• [To be done]:
Skip all pictures, then print the remaining material exactly.

• [Provided data]:

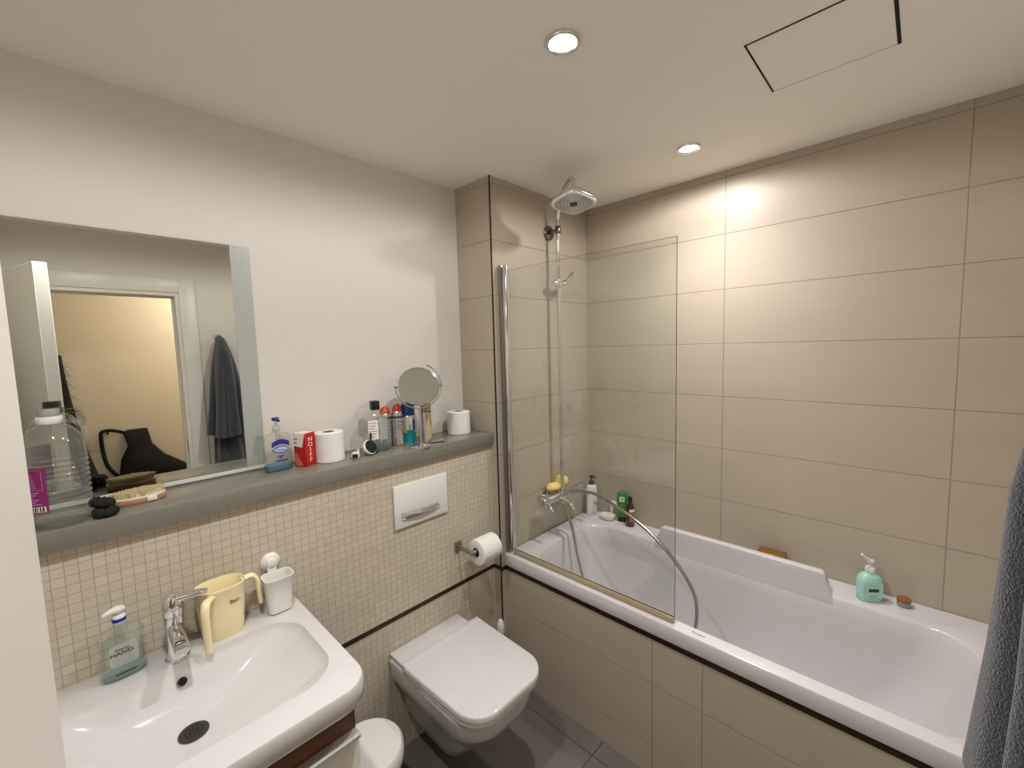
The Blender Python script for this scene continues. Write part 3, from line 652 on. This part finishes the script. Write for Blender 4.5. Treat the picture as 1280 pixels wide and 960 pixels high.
b = BM(); lathe(b, [(.0262, .0075), (.025, .012), (.018, .014), (.001, .0145)], 32, M=Mt); obj('pad', b, M_cloth_black, t)
b = BM(); tube(b, [(-.004, .012, .052), (-.008, .018, .070), (-.009, .020, .082)], .0045, 10); obj('handle', b, M_black, t)
b = BM(); tube(b, [(-.012, .02, .022), (-.002, .036, .010), (.006, .042, .006)], .006, 10); obj('rest', b, M_black, t)
# mouthwash
t = thing('mouthwash_bottle', 'clear mouthwash bottle with square black cap left of the aerosol cans', 'bottle', (-.150, -.532, SH), math.radians(-12))
b = BM()
def mr(hx_, hy_, z): return rrect(-hx_, hx_, -hy_, hy_, min(hx_, hy_)*.55, 6, z)
loft(b, [mr(.026, .046, 0), mr(.029, .049, .004), mr(.029, .049, .030), mr(.027, .047, .060), mr(.029, .049, .115), mr(.028, .048, .140), mr(.022, .036, .154), mr(.0155, .0155, .160), mr(.0155, .0155, .166)]); obj('bottle', b, M_clear, t)
b = BM(); loft(b, [mr(.024, .044, .003), mr(.027, .047, .006), mr(.027, .047, .022)]); obj('liquid', b, clear('green_liquid', (.55, .78, .72), .05, 1.33, .6, (110, 160, 150), .3), t)
b = BM(); box(b, -.0165, .0165, -.0165, .0165, .166, .202, .003); obj('cap', b, M_black, t)
b = BM(); box(b, .0295, .0299, -.037, .002, .050, .128); box(b, .0295, .0299, .006, .037, .045, .135, mat=2)
for k in range(6): box(b, .0300, .0302, -.034, -.012+(k*7 % 3)*.004, .060+k*.011, .0635+k*.011, mat=1)
obj('label', b, [MC['label_white'], pr('grey_ink', (150, 152, 150), .5), clear('label_film', (.9, .93, .92), .2, 1.3, .5, (210, 220, 216), .3)], t)
# aerosol cans
def can(label, loc, r, h, capm, caph, bands, style, group=None, name='aerosol_can'):
    t = thing(name, label, 'aerosol can', loc, 0, group)
    b = BM(); lathe(b, [(r-.002, 0), (r, .002), (r, h-.012), (r-.002, h-.004), (r*.8, h)], 36)
    obj('can', b, M_silver, t)
    if bands:
        b = BM(); ms = []
        for i, (z0, z1, m, a0, a1) in enumerate(bands): arc_patch(b, r, z0, z1, math.radians(a0), math.radians(a1), 20, mat=i, off=.0004+.0003*i); ms.append(m)
        obj('print', b, ms, t)
    b = BM()
    if style == 'dome': lathe(b, [(r*.86, h), (r*.86, h+.006), (r*.8, h+caph*.55), (r*.45, h+caph*.95), (r*.4, h+caph), (.001, h+caph)], 32); box(b, -.004, .010, -.004, .004, h+caph*.5, h+caph*1.1, .002)
    else: lathe(b, [(r*.98, h-.004), (r*.99, h+caph-.004), (r*.9, h+caph), (.001, h+caph)], 32)
    obj('cap', b, capm, t); return t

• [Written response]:
The Blender Python script for this scene continues. Write part 3, from line 652 on. This part finishes the script. Write for Blender 4.5. Treat the picture as 1280 pixels wide and 960 pixels high.
b = BM(); lathe(b, [(.0262, .0075), (.025, .012), (.018, .014), (.001, .0145)], 32, M=Mt); obj('pad', b, M_cloth_black, t)
b = BM(); tube(b, [(-.004, .012, .052), (-.008, .018, .070), (-.009, .020, .082)], .0045, 10); obj('handle', b, M_black, t)
b = BM(); tube(b, [(-.012, .02, .022), (-.002, .036, .010), (.006, .042, .006)], .006, 10); obj('rest', b, M_black, t)
# mouthwash
t = thing('mouthwash_bottle', 'clear mouthwash bottle with square black cap left of the aerosol cans', 'bottle', (-.150, -.532, SH), math.radians(-12))
b = BM()
def mr(hx_, hy_, z): return rrect(-hx_, hx_, -hy_, hy_, min(hx_, hy_)*.55, 6, z)
loft(b, [mr(.026, .046, 0), mr(.029, .049, .004), mr(.029, .049, .030), mr(.027, .047, .060), mr(.029, .049, .115), mr(.028, .048, .140), mr(.022, .036, .154), mr(.0155, .0155, .160), mr(.0155, .0155, .166)]); obj('bottle', b, M_clear, t)
b = BM(); loft(b, [mr(.024, .044, .003), mr(.027, .047, .006), mr(.027, .047, .022)]); obj('liquid', b, clear('green_liquid', (.55, .78, .72), .05, 1.33, .6, (110, 160, 150), .3), t)
b = BM(); box(b, -.0165, .0165, -.0165, .0165, .166, .202, .003); obj('cap', b, M_black, t)
b = BM(); box(b, .0295, .0299, -.037, .002, .050, .128); box(b, .0295, .0299, .006, .037, .045, .135, mat=2)
for k in range(6): box(b, .0300, .0302, -.034, -.012+(k*7 % 3)*.004, .060+k*.011, .0635+k*.011, mat=1)
obj('label', b, [MC['label_white'], pr('grey_ink', (150, 152, 150), .5), clear('label_film', (.9, .93, .92), .2, 1.3, .5, (210, 220, 216), .3)], t)
# aerosol cans
def can(label, loc, r, h, capm, caph, bands, style, group=None, name='aerosol_can'):
    t = thing(name, label, 'aerosol can', loc, 0, group)
    b = BM(); lathe(b, [(r-.002, 0), (r, .002), (r, h-.012), (r-.002, h-.004), (r*.8, h)], 36)
    obj('can', b, M_silver, t)
    if bands:
        b = BM(); ms = []
        for i, (z0, z1, m, a0, a1) in enumerate(bands): arc_patch(b, r, z0, z1, math.radians(a0), math.radians(a1), 20, mat=i, off=.0004+.0003*i); ms.append(m)
        obj('print', b, ms, t)
    b = BM()
    if style == 'dome': lathe(b, [(r*.86, h), (r*.86, h+.006), (r*.8, h+caph*.55), (r*.45, h+caph*.95), (r*.4, h+caph), (.001, h+caph)], 32); box(b, -.004, .010, -.004, .004, h+caph*.5, h+caph*1.1, .002)
    else: lathe(b, [(r*.98, h-.004), (r*.99, h+caph-.004), (r*.9, h+caph), (.001, h+caph)], 32)
    obj('cap', b, capm, t); return t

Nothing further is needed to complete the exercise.